Rescue teams look for quake survivors

Residents look at a collapsed building in Concepcion. (AP)

Published
By AP

Rescuers were edging their way towards residents trapped in a toppled apartment block and survivors were huddling around bonfires in the rubble of their homes as the death toll in Chile continues to rise after one of the strongest quakes in history.

Authorities put the official death toll from Saturday's 8.8-magnitude quake at 214, but say they believe the number will grow. They say 1.5 million Chileans are affected and 500,000 homes have been severely damaged by the temblor.

A tsunami caused by the quake that swept across the Pacific killed several people on a Chilean island but caused little damage in other countries. The tsunami warning was lifted a day after the earthquake.

President Michelle Bachelet, who leaves office March 11, called it "a catastrophe of devastating consequences".

The country experienced at least 90 aftershocks following the massive quake in the past 24 hours. Some aftershocks were as high as 5 on Richter scale.

 

Flood alert in uk

 

Much of England and Wales was on flood alert yesterday, with further prolonged heavy rain, lightning and strong winds expected after torrential downpours overnight.

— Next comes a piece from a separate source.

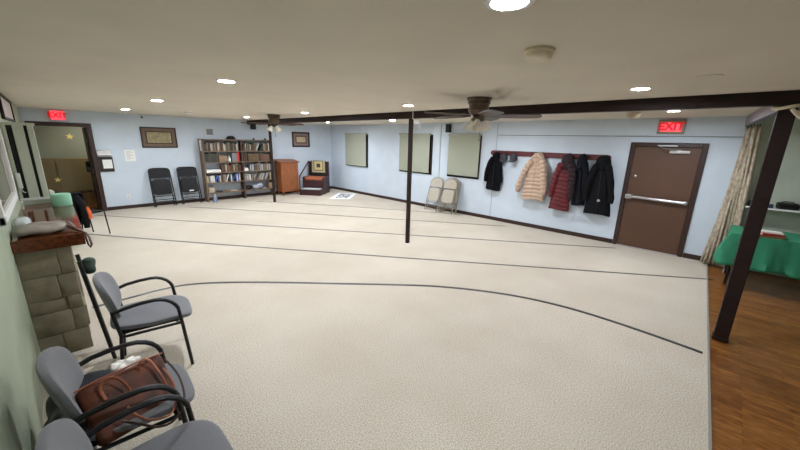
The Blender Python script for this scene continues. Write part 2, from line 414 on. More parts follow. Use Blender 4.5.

The Met Office issued a severe weather warning for London and the south east of England, saying as much as 35 millimetres of rain was expected to fall on already saturated ground, which might result into flooding.

 

Another quake

 

A moderate earthquake has rattled northern Pakistan and Afghanistan but there are no reports of injuries or damage.

Pakistani Government Meteorologist Qamar Zaman Chaudhry said the earthquake happened early yesterday.

It was felt in Pakistan and in Kabul, the capital of neighbouring Afghanistan. The US Geological Survey said it was magnitude 5.7, and was centered in the Hindu Kush mountains.

 

Tsunami hits Japan

 

Japanese officials said a tsunami wave almost three-feet, or one-metre high has hit coastlines in northern Japan in the wake of the major earthquake in Chile, but there are no reports of damage.

The country's emergency agencies had earlier ordered thousands of people living along the coast to move inland. Japan's Meteorological Agency said the three-foot wave was the third to reach Japan yesterday.

 

Storm in France

 

Fierce rain and strong winds have left at least 12 people dead as a violent storm battered France.

Most of the victims drowned, while others died when hit by parts of buildings or trees that were ripped off in the winds.

Nearly 900,000 people were without electricity yesterday. Winds reached about 200km an hour on the summits of the Pyrenees Mountains.